Radom jednak poszedł śladem Warszawy. W autobusach komunikacji miejskiej przywrócono działanie tak zwanego "ciepłego guzika".
Oznacza to, że od dziś pasażerowie mogą sami sobie otwierać drzwi w autobusie. Znikają też strefy wydzielone dla kierowców, które zostały wyznaczone dwa lata temu.

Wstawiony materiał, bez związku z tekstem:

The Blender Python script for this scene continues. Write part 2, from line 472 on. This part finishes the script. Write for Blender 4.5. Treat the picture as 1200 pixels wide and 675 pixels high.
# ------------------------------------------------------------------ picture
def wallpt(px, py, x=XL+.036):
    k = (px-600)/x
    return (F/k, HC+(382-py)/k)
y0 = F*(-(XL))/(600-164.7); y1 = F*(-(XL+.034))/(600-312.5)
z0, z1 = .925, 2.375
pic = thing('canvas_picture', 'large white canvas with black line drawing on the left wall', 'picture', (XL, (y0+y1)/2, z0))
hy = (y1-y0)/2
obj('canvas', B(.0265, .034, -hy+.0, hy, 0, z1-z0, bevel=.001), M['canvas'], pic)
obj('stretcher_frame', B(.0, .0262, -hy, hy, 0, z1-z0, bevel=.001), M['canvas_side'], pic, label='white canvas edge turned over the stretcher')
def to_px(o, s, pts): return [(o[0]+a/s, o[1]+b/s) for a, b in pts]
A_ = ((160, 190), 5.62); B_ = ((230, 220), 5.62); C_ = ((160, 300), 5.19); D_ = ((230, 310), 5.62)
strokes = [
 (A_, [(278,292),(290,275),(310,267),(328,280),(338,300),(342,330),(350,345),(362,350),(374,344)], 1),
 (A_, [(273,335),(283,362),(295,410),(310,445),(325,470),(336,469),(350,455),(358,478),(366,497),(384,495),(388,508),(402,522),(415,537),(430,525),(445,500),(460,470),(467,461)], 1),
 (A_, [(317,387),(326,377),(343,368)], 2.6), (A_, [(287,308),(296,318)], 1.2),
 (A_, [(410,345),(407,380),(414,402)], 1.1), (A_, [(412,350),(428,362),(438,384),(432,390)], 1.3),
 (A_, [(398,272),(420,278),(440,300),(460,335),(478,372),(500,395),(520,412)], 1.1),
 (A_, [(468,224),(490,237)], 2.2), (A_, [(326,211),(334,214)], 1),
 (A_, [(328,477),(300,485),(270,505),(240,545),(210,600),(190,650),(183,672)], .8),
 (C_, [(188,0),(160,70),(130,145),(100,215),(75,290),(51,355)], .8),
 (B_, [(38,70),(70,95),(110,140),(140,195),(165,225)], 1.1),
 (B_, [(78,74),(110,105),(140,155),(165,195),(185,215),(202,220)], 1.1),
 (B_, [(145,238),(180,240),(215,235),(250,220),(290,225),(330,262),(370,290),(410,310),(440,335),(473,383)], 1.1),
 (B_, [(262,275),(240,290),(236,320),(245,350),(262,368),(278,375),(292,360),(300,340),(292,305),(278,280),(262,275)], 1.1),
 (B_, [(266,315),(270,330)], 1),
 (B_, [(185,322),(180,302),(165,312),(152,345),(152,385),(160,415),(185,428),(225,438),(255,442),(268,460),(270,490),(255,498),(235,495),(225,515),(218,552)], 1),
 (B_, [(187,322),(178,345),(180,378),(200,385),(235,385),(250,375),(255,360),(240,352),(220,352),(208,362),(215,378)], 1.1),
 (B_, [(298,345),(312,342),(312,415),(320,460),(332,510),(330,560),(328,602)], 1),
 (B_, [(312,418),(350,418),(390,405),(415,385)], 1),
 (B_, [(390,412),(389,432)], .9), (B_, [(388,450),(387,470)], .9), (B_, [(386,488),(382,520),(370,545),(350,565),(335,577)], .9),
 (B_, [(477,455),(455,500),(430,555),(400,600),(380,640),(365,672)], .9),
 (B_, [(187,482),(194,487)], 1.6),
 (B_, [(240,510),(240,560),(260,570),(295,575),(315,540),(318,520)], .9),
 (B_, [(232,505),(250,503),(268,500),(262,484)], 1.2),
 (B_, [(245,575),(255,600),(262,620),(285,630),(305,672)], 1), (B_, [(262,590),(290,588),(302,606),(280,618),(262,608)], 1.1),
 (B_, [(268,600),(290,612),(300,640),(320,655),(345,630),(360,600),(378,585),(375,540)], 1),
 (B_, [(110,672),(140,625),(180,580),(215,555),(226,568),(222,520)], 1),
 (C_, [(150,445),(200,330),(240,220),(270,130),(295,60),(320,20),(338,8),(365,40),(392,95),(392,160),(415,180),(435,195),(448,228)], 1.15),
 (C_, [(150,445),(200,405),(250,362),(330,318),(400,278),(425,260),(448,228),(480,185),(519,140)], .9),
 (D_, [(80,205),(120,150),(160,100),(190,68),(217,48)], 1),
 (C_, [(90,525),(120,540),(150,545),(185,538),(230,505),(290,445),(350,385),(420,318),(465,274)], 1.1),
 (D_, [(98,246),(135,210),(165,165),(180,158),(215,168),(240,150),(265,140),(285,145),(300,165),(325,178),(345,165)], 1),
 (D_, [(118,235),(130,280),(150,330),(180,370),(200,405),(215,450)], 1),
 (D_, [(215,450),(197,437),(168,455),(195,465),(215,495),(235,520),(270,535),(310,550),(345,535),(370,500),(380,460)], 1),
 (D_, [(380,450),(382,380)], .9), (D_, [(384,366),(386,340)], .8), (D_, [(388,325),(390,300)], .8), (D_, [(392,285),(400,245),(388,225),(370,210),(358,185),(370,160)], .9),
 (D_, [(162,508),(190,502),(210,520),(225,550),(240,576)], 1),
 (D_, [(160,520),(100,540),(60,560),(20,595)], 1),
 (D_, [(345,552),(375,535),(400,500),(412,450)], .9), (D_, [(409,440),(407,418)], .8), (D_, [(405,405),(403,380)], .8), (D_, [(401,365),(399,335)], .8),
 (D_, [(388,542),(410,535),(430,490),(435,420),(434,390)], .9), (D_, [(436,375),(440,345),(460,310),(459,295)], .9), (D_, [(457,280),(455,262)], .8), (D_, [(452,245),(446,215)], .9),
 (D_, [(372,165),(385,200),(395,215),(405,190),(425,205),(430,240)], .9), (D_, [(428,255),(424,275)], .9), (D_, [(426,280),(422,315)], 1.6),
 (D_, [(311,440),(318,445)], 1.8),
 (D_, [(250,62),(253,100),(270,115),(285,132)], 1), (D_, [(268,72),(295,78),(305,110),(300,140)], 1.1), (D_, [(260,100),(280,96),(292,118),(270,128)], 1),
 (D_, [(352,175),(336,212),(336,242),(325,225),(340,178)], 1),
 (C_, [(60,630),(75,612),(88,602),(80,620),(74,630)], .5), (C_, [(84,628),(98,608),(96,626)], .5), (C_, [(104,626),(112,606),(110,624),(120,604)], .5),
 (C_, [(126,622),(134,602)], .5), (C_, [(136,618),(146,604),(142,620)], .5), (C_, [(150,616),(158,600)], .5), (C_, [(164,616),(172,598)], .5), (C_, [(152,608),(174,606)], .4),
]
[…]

Bez maseczek można legalnie jeździć autobusami od poniedziałku, 28 marca. Rząd zaleca zasłanianie ust i nosa w miejscach zatłoczonych, ale nie jest to już obowiązkowe. Zniesienie tego ostatniego z obowiązujących ograniczeń pociąga za sobą także inne zmiany w komunikacji miejskiej. Pierwszą z nich będzie przywrócenie tak zwanego ciepłego guzika, czyli samodzielnego otwierania drzwi autobusów przez pasażerów. Dotyczy to zdecydowanej większości pojazdów, bo już jedynie nieliczne nie mają tego systemu. O naciskaniu przycisków obok drzwi pasażerowie będą musieli pamiętać od środy, 30 marca. Na drzwiach autobusów zostaną powieszone dodatkowe informacje, przypominające o tej zmianie w początkowym czasie jej obowiązywania - powiedział Dawid Puton, rzecznik Miejskiego Zarządu Dróg i Komunikacji w Radomiu.
Polecany artykuł:
Od piątku, 1 kwietnia znikną też wydzielone strefy dla kierowców.
W większości miast zostały one zlikwidowane już wcześniej. U nas funkcjonowały nieprzerwanie przez ponad dwa lata. W wielu autobusach folie lub taśmy były już mocno wyeksploatowane. Strefy zatem znikną, natomiast pasażerom przypominamy, że przy kabinie oraz obok przednich drzwi nie wolno stać, aby nie ograniczać pola widzenia kierowcy po jego prawej stronie - dodaje Puton.
Od soboty, 9 kwietnia do radomskich autobusów wróci też możliwość zakupu biletów u kierowców. Będą to jednak bilety jednorazowe, a nie jednogodzinne, co oznacza, że pasażer, kasując taki bilet będzie uprawniony do podróżowania tylko tym autobusem, w którym bilet został odbity w kasowniku.